When Larry Page and Sergey Brin co-founded Google (GOOG) 10 years ago, few people imagined the kind of influence it would wield today—not just on the Internet, but increasingly in such established industries as media and software.
Since then, Google has come to dominate the most lucrative piece of online advertising: the text ads placed next to its search results. Armed by an expansive mission to "organize the world's information and make it universally accessible and useful," the company has used its rapidly growing profits to fund forays into online software applications and even radio and television advertising. No wonder Google shows up as one of the 10 names on BusinessWeek's list of the World's Most Influential Companies
At the same time, Google's influence is increasingly under scrutiny, even by its own advertisers, who worry that it has become too powerful. In October, Google dropped a deal to run search ads on some Yahoo! pages (YHOO) after the Justice Dept. threatened to file an antitrust lawsuit. In a recent interview with Silicon Valley bureau chief Robert Hof, Marissa Mayer, vice-president of search products and user experience, talked about the challenges to Google's power from the government and from the declining economy, and shared some little-known tales of Google's earliest years.
How has Google become so influential, in your view?
Our mission is one reason. Larry and Sergey thought a lot about it before they got started. At other companies, there are these Dilbertian crews of HR people who show up and say: "We've outgrown our mission and we need to write a new one." That has never happened at Google. The mission is exactly what Larry and Sergey wrote back in the fall of 1998, before any of us were even here.

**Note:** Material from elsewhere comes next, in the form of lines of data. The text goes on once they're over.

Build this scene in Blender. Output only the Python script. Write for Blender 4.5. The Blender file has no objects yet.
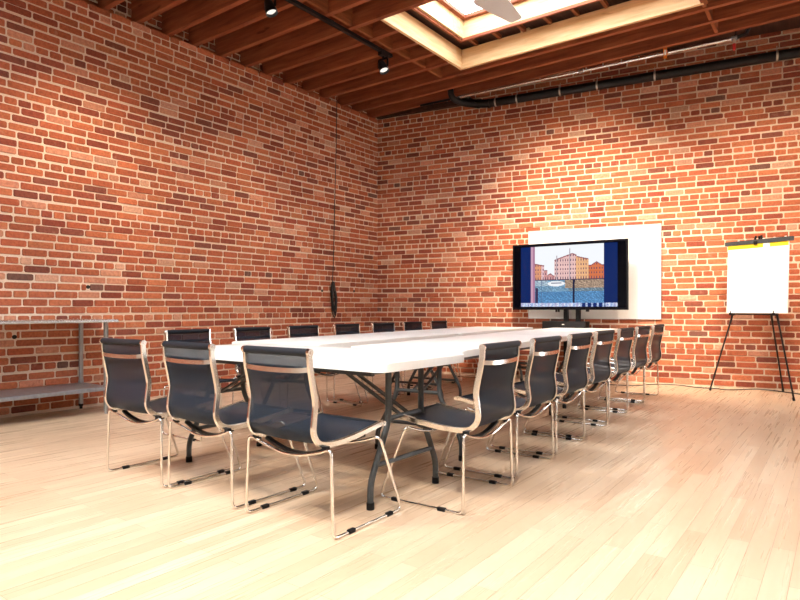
import bpy, bmesh, math, random
from mathutils import Vector, Matrix
random.seed(7)
SC = bpy.context.scene
COL = SC.collection
PI = math.pi

# ------------------------------------------------------------------ camera
F_PX = 605.0
YAW = math.atan2(445, F_PX)
CAM = (6.222, -7.837, 1.0)
cd = bpy.data.cameras.new('camera'); cam = bpy.data.objects.new('camera', cd); COL.objects.link(cam)
cam.location = CAM; cam.rotation_euler = (PI/2, 0, YAW)
cd.sensor_width = 36; cd.lens = F_PX/800*36; cd.shift_y = 9/800; cd.clip_start = .05
SC.camera = cam
vs = SC.view_settings
vs.view_transform = 'Standard'; vs.look = 'None'; vs.gamma = 1; vs.use_curve_mapping = False
vs.exposure = 1.0

BD = Vector((0.98605, 0.16643, 0)); BN = Vector((0.16643, -0.98605, 0))   # back wall run and inward normal
def bw(s, off, z): return BD*s + BN*off + Vector((0, 0, z))

# ------------------------------------------------------------------ materials
MATS = {}
class NT:
    def __init__(s, name):
        s.m = bpy.data.materials.new(name); s.m.use_nodes = True; s.n = s.m.node_tree.nodes; s.l = s.m.node_tree.links
        s.n.clear(); s.out = s.n.new('ShaderNodeOutputMaterial'); s.p = s.n.new('ShaderNodeBsdfPrincipled')
        s.l.new(s.p.outputs[0], s.out.inputs[0])
    def add(s, t, **k):
        x = s.n.new(t)
        for a, b in k.items(): setattr(x, a, b)
        return x
    def link(s, a, b): s.l.new(a, b)
    def coords(s, scale=(1, 1, 1), rot=(0, 0, 0), src='Object'):
        t = s.add('ShaderNodeTexCoord'); m = s.add('ShaderNodeMapping'); m.inputs['Scale'].default_value = scale
        m.inputs['Rotation'].default_value = rot; s.link(t.outputs[src], m.inputs[0]); return m.outputs[0]
    def noise(s, vec, scale, detail=4, rough=.55):
        x = s.add('ShaderNodeTexNoise'); x.inputs['Scale'].default_value = scale; x.inputs['Detail'].default_value = detail
        x.inputs['Roughness'].default_value = rough; s.link(vec, x.inputs['Vector']); return x.outputs['Fac']
    def ramp(s, fac, stops):
        x = s.add('ShaderNodeValToRGB'); e = x.color_ramp.elements
        while len(e) < len(stops): e.new(.5)
        for i, (p, c) in enumerate(stops): e[i].position = p; e[i].color = (*c, 1)
        s.link(fac, x.inputs[0]); return x.outputs[0]
    def mix(s, mode, fac, a, b):
        x = s.add('ShaderNodeMix', data_type='RGBA', blend_type=mode)
        for sock, v in ((x.inputs[0], fac), (x.inputs[6], a), (x.inputs[7], b)):
            if isinstance(v, (int, float)): sock.default_value = v
            elif isinstance(v, tuple): sock.default_value = (*v, 1)
            else: s.link(v, sock)
        return x.outputs[2]
    def bump(s, h, strength=.3, dist=.005):
        b = s.add('ShaderNodeBump'); b.inputs['Strength'].default_value = strength; b.inputs['Distance'].default_value = dist
        s.link(h, b.inputs['Height']); s.link(b.outputs[0], s.p.inputs['Normal'])
    def set(s, **k):
        for a, v in k.items():
            sock = s.p.inputs[a.replace('_', ' ')]
            if isinstance(v, (int, float)): sock.default_value = v
            elif isinstance(v, tuple): sock.default_value = (*v, 1)
            else: s.link(v, sock)
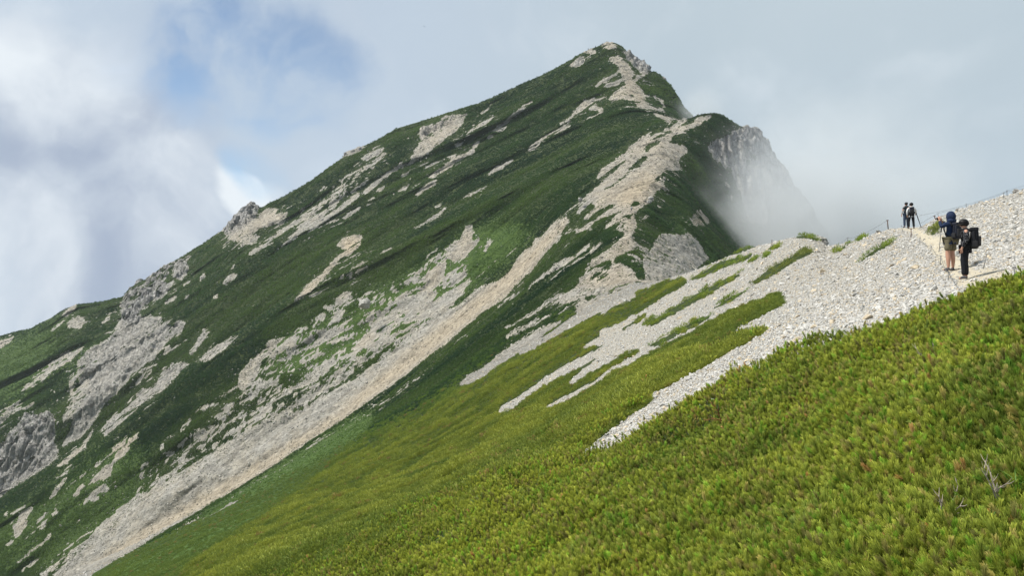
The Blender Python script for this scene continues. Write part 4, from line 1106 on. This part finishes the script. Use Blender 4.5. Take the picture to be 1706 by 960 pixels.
# far walkers
far_specs = [(1051.5, 352, 255, 285, 'walker in a white top on the stony trail above the saddle', M_WHITE, M_JEANS, 0.2),
             (1090.3, 227.5, 325, 372, 'walker in dark clothes high on the pale scree trail', M_TEAL, M_BLACK, .5),
             (981.0, 84.0, 532, 548, 'dark walker lowest of the three below the summit', M_BLACK, M_BLACK, 1.2),
             (991.2, 80.0, 530, 545, 'dark walker between two others below the summit', M_BLACK, M_BLACK, 1.0),
             (1004.5, 75.3, 528, 542, 'dark walker nearest the summit of the three on the skyline', M_NAVY, M_BLACK, .8)]
for u, v, lo, hi, lb, top, legs, rz in far_specs:
    q = stand(u, v, 0, lo, hi)
    hd_ = .0
    o = person(q, rz, 1.0 if hi < 500 else 1.12, lb, dict(kneL=(-.1, .12, .52), ankL=(-.1, .18, .09), toeL=(-.11, .33, .04), heelL=(-.1, .13, .04), ankR=(.11, -.16, .1), toeR=(.12, -.02, .04), heelR=(.11, -.2, .05)),
           dict(top=top, legs=legs, hair=M_HAIR, shoe=M_BLACK), 'walkers far up the mountain', fine=False)

# ------------------------------------------------------------------ stakes and rope along the trail
Z1 = lambda x, y: (1440 + x / 4.8, 300 + y / 4.8)
Z6 = lambda x, y: (1360 + x / 10.667, 350 + y / 10.667)
stake_specs = [
 (Z1(372,466), Z1(374,390), 30, 48, .022, M_RUST, 'rusty thick stake in the stones below the far pair of hikers'),
 (Z1(445,508), Z1(444,462), 26, 42, .012, M_METAL, 'thin stake just below the rusty thick stake'),
 (Z1(530,572), Z1(537,530), 22, 38, .012, M_METAL, 'thin stake midway down the roped trail edge, above the hooded hiker\'s feet'),
 (Z1(603,682), Z1(611,606), 19, 32, .012, M_METAL, 'thin upright stake beside the hooded hiker\'s shoes'),
 (Z1(660,812), Z1(676,740), 17, 28, .012, M_METAL, 'thin leaning stake below the hooded hiker\'s shoes'),
 (Z1(945,715), Z1(980,593), 17, 30, .012, M_METAL, 'long stake leaning out of the bank beyond the hiker in black'),
 (Z1(1213,800), Z1(1198,700), 13, 24, .014, M_METAL, 'stake rising behind the edge of the near pine thicket'),
 (Z1(303,405), Z1(298,366), 40, 54, .014, M_METAL, 'short thin stake to one side of the jeans hiker\'s feet'),
 (Z1(556,388), Z1(553,333), 30, 48, .014, M_METAL, 'thin stake on the bank above the grey bush'),
 (Z1(577,318), Z1(560,288), 40, 52, .028, M_RUST, 'thick leaning post on the skyline above the grey bush'),
 (Z1(592,292), Z1(588,266), 40, 52, .014, M_METAL, 'small skyline stake next to the thick leaning post'),
 (Z1(820,218), Z1(815,190), 38, 52, .014, M_METAL, 'lone small stake halfway up the roped skyline'),
 (Z1(1116,146), Z1(1113,100), 38, 52, .016, M_METAL, 'lower one of two stakes close together high on the roped skyline'),
 (Z1(1147,130), Z1(1140,84), 38, 52, .016, M_METAL, 'upper one of two stakes close together high on the roped skyline'),
 (Z1(190,386), Z1(184,322), 48, 60, .035, M_RUST, 'dark stout post on the crest just below the far hikers'),
 (Z6(548,600), Z6(552,495), 56, 72, .022, M_METAL, 'slim post at the foot of the rope on the crest'),
 (Z6(864,455), Z6(858,410), 52, 68, .022, M_METAL, 'short post midway along the rope on the crest'),
 ((1286,409), (1286,400.5), 76, 96, .03, M_RUST, 'lone dark post on the knob beside a round bush'),
]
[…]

It wasn't just about Web search. When I showed up, I said, "Guys, shouldn't we be calling the company Google.com?" They said: "Oh, we're not just a dot.com. We're not going to be just about the Web. We're going to be all kinds of things."
Some advertisers don't always like the fact that Google tends to favor regular users over advertisers when it makes changes to its search engine, which can wreak havoc on their ad placement. How do you balance those sometimes competing concerns?
Google is fueled by user choice. We can't rest on our laurels. We know users can pick someone else. When the end-user is happy, they click on more ads, and they really participate with advertisers. Our commitment is to make sure the ad services we offer improve our products and don't erode the user experience.
When I was an engineer, I created an experiment called "no ads at all," where a percentage of users didn't get ads at all. We left that experiment running for five years. Finally, after I moved on to other jobs, people came to me and said, "Can we shut it off?" I said before we shut it off, we should go and get the data. It turned out that users who got ads were happier than users who didn't. People who got no ads at all searched markedly less than people who got ads.